## Data section:
+===+
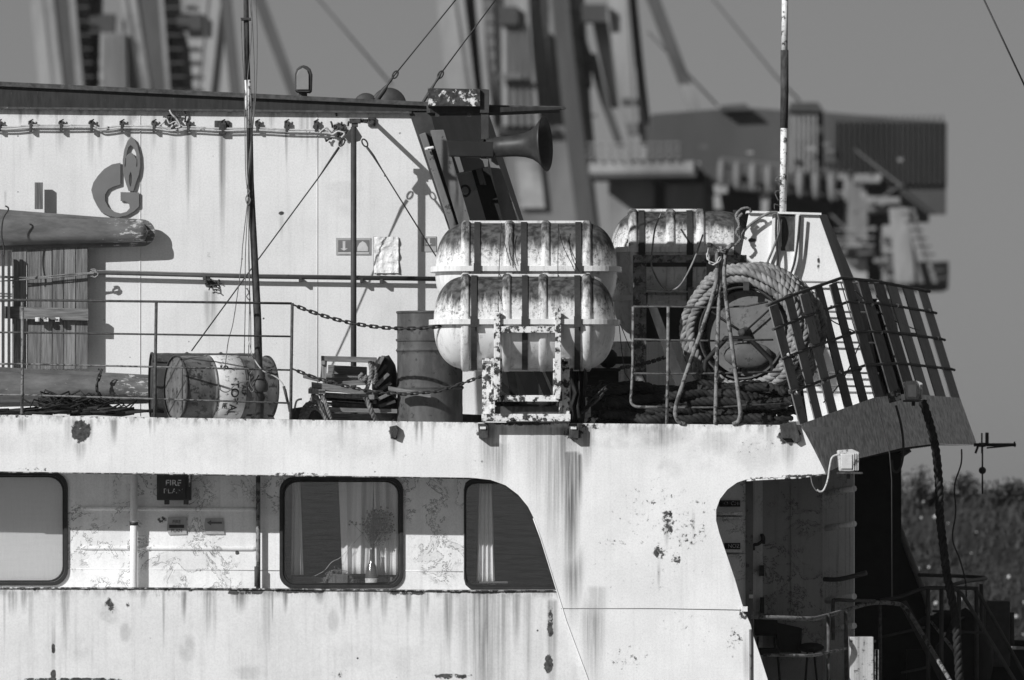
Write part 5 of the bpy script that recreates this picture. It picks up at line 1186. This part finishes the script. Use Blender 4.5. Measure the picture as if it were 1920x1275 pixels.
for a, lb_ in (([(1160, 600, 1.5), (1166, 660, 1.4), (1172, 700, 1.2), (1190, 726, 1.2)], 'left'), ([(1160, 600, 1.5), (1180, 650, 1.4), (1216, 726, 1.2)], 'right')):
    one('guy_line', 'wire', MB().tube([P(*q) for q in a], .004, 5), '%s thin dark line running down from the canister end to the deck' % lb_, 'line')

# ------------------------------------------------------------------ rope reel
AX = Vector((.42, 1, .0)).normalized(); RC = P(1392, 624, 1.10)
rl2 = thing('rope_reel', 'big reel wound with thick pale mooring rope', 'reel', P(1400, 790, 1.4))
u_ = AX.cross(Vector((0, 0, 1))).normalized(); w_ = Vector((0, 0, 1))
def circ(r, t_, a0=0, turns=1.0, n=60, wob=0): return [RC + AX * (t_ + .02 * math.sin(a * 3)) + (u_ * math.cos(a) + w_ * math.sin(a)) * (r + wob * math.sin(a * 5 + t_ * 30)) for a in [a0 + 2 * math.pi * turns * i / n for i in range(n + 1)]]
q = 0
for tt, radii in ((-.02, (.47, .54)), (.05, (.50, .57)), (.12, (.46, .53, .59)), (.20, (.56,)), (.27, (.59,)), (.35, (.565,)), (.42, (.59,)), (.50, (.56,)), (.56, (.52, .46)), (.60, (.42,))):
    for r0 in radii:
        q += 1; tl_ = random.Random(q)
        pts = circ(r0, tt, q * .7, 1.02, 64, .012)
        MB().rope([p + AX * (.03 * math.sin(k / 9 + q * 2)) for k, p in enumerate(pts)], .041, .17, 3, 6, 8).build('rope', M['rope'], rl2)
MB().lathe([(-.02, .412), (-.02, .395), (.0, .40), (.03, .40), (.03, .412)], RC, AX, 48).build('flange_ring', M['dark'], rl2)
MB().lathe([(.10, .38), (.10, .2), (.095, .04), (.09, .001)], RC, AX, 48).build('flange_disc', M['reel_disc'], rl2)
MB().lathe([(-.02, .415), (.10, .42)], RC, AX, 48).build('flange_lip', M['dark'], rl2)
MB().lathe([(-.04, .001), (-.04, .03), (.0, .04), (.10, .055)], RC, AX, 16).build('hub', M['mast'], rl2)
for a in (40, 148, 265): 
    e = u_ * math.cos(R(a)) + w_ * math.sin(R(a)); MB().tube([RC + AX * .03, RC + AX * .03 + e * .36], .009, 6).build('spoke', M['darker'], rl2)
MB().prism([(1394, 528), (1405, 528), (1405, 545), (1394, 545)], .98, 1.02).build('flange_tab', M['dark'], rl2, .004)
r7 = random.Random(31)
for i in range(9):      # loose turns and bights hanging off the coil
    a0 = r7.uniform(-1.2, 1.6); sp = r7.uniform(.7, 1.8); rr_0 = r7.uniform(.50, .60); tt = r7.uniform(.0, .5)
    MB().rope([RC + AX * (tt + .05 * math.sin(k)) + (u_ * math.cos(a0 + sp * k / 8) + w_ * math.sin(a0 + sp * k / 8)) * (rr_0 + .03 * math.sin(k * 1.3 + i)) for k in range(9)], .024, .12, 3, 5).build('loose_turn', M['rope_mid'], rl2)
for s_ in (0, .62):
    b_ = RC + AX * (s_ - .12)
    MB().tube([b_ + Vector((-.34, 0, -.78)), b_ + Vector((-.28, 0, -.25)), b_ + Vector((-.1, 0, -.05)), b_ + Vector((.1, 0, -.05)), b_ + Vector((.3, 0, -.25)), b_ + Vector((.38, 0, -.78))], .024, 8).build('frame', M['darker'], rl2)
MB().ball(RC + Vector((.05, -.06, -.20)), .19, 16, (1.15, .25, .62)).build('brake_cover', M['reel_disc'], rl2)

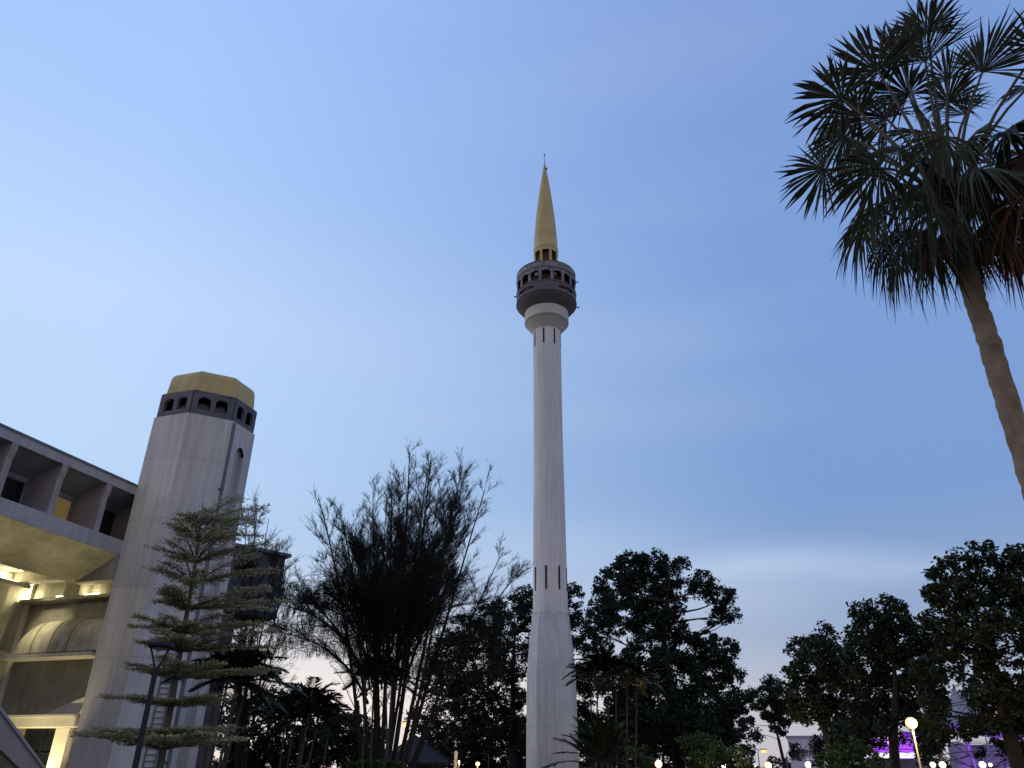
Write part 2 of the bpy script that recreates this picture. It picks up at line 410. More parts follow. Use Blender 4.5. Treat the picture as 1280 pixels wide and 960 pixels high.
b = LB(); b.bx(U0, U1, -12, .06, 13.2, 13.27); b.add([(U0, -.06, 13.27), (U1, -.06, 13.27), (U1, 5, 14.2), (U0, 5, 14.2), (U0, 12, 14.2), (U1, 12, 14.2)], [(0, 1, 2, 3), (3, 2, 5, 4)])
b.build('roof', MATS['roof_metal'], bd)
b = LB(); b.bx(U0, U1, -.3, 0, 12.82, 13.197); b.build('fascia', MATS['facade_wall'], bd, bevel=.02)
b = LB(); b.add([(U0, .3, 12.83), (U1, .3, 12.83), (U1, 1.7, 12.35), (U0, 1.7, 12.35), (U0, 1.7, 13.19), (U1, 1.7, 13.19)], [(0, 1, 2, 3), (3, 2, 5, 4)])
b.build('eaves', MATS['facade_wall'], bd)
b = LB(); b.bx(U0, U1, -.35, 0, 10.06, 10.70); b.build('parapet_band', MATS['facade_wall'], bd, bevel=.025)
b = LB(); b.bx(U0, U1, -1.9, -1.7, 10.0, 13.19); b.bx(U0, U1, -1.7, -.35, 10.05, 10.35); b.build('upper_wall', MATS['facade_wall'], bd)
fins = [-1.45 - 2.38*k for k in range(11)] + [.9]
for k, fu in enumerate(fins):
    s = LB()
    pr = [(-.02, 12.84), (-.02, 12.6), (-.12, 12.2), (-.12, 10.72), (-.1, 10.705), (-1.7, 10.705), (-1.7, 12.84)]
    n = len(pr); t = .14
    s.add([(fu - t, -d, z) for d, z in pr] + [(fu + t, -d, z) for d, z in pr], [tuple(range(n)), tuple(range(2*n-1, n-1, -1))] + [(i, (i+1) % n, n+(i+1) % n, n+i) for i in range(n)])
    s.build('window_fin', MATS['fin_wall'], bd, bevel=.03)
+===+
## Problem to work on:
Write the records out again in full, exactly, and skip every picture.

## Output:
Write part 5 of the bpy script that recreates this picture. It picks up at line 1186. This part finishes the script. Use Blender 4.5. Measure the picture as if it were 1920x1275 pixels.
for a, lb_ in (([(1160, 600, 1.5), (1166, 660, 1.4), (1172, 700, 1.2), (1190, 726, 1.2)], 'left'), ([(1160, 600, 1.5), (1180, 650, 1.4), (1216, 726, 1.2)], 'right')):
    one('guy_line', 'wire', MB().tube([P(*q) for q in a], .004, 5), '%s thin dark line running down from the canister end to the deck' % lb_, 'line')

# ------------------------------------------------------------------ rope reel
AX = Vector((.42, 1, .0)).normalized(); RC = P(1392, 624, 1.10)
rl2 = thing('rope_reel', 'big reel wound with thick pale mooring rope', 'reel', P(1400, 790, 1.4))
u_ = AX.cross(Vector((0, 0, 1))).normalized(); w_ = Vector((0, 0, 1))
def circ(r, t_, a0=0, turns=1.0, n=60, wob=0): return [RC + AX * (t_ + .02 * math.sin(a * 3)) + (u_ * math.cos(a) + w_ * math.sin(a)) * (r + wob * math.sin(a * 5 + t_ * 30)) for a in [a0 + 2 * math.pi * turns * i / n for i in range(n + 1)]]
q = 0
for tt, radii in ((-.02, (.47, .54)), (.05, (.50, .57)), (.12, (.46, .53, .59)), (.20, (.56,)), (.27, (.59,)), (.35, (.565,)), (.42, (.59,)), (.50, (.56,)), (.56, (.52, .46)), (.60, (.42,))):
    for r0 in radii:
        q += 1; tl_ = random.Random(q)
        pts = circ(r0, tt, q * .7, 1.02, 64, .012)
        MB().rope([p + AX * (.03 * math.sin(k / 9 + q * 2)) for k, p in enumerate(pts)], .041, .17, 3, 6, 8).build('rope', M['rope'], rl2)
MB().lathe([(-.02, .412), (-.02, .395), (.0, .40), (.03, .40), (.03, .412)], RC, AX, 48).build('flange_ring', M['dark'], rl2)
MB().lathe([(.10, .38), (.10, .2), (.095, .04), (.09, .001)], RC, AX, 48).build('flange_disc', M['reel_disc'], rl2)
MB().lathe([(-.02, .415), (.10, .42)], RC, AX, 48).build('flange_lip', M['dark'], rl2)
MB().lathe([(-.04, .001), (-.04, .03), (.0, .04), (.10, .055)], RC, AX, 16).build('hub', M['mast'], rl2)
for a in (40, 148, 265): 
    e = u_ * math.cos(R(a)) + w_ * math.sin(R(a)); MB().tube([RC + AX * .03, RC + AX * .03 + e * .36], .009, 6).build('spoke', M['darker'], rl2)
MB().prism([(1394, 528), (1405, 528), (1405, 545), (1394, 545)], .98, 1.02).build('flange_tab', M['dark'], rl2, .004)
r7 = random.Random(31)
for i in range(9):      # loose turns and bights hanging off the coil
    a0 = r7.uniform(-1.2, 1.6); sp = r7.uniform(.7, 1.8); rr_0 = r7.uniform(.50, .60); tt = r7.uniform(.0, .5)
    MB().rope([RC + AX * (tt + .05 * math.sin(k)) + (u_ * math.cos(a0 + sp * k / 8) + w_ * math.sin(a0 + sp * k / 8)) * (rr_0 + .03 * math.sin(k * 1.3 + i)) for k in range(9)], .024, .12, 3, 5).build('loose_turn', M['rope_mid'], rl2)
for s_ in (0, .62):
    b_ = RC + AX * (s_ - .12)
    MB().tube([b_ + Vector((-.34, 0, -.78)), b_ + Vector((-.28, 0, -.25)), b_ + Vector((-.1, 0, -.05)), b_ + Vector((.1, 0, -.05)), b_ + Vector((.3, 0, -.25)), b_ + Vector((.38, 0, -.78))], .024, 8).build('frame', M['darker'], rl2)
MB().ball(RC + Vector((.05, -.06, -.20)), .19, 16, (1.15, .25, .62)).build('brake_cover', M['reel_disc'], rl2)

Write part 2 of the bpy script that recreates this picture. It picks up at line 410. More parts follow. Use Blender 4.5. Treat the picture as 1280 pixels wide and 960 pixels high.
b = LB(); b.bx(U0, U1, -12, .06, 13.2, 13.27); b.add([(U0, -.06, 13.27), (U1, -.06, 13.27), (U1, 5, 14.2), (U0, 5, 14.2), (U0, 12, 14.2), (U1, 12, 14.2)], [(0, 1, 2, 3), (3, 2, 5, 4)])
b.build('roof', MATS['roof_metal'], bd)
b = LB(); b.bx(U0, U1, -.3, 0, 12.82, 13.197); b.build('fascia', MATS['facade_wall'], bd, bevel=.02)
b = LB(); b.add([(U0, .3, 12.83), (U1, .3, 12.83), (U1, 1.7, 12.35), (U0, 1.7, 12.35), (U0, 1.7, 13.19), (U1, 1.7, 13.19)], [(0, 1, 2, 3), (3, 2, 5, 4)])
b.build('eaves', MATS['facade_wall'], bd)
b = LB(); b.bx(U0, U1, -.35, 0, 10.06, 10.70); b.build('parapet_band', MATS['facade_wall'], bd, bevel=.025)
b = LB(); b.bx(U0, U1, -1.9, -1.7, 10.0, 13.19); b.bx(U0, U1, -1.7, -.35, 10.05, 10.35); b.build('upper_wall', MATS['facade_wall'], bd)
fins = [-1.45 - 2.38*k for k in range(11)] + [.9]
for k, fu in enumerate(fins):
    s = LB()
    pr = [(-.02, 12.84), (-.02, 12.6), (-.12, 12.2), (-.12, 10.72), (-.1, 10.705), (-1.7, 10.705), (-1.7, 12.84)]
    n = len(pr); t = .14
    s.add([(fu - t, -d, z) for d, z in pr] + [(fu + t, -d, z) for d, z in pr], [tuple(range(n)), tuple(range(2*n-1, n-1, -1))] + [(i, (i+1) % n, n+(i+1) % n, n+i) for i in range(n)])
    s.build('window_fin', MATS['fin_wall'], bd, bevel=.03)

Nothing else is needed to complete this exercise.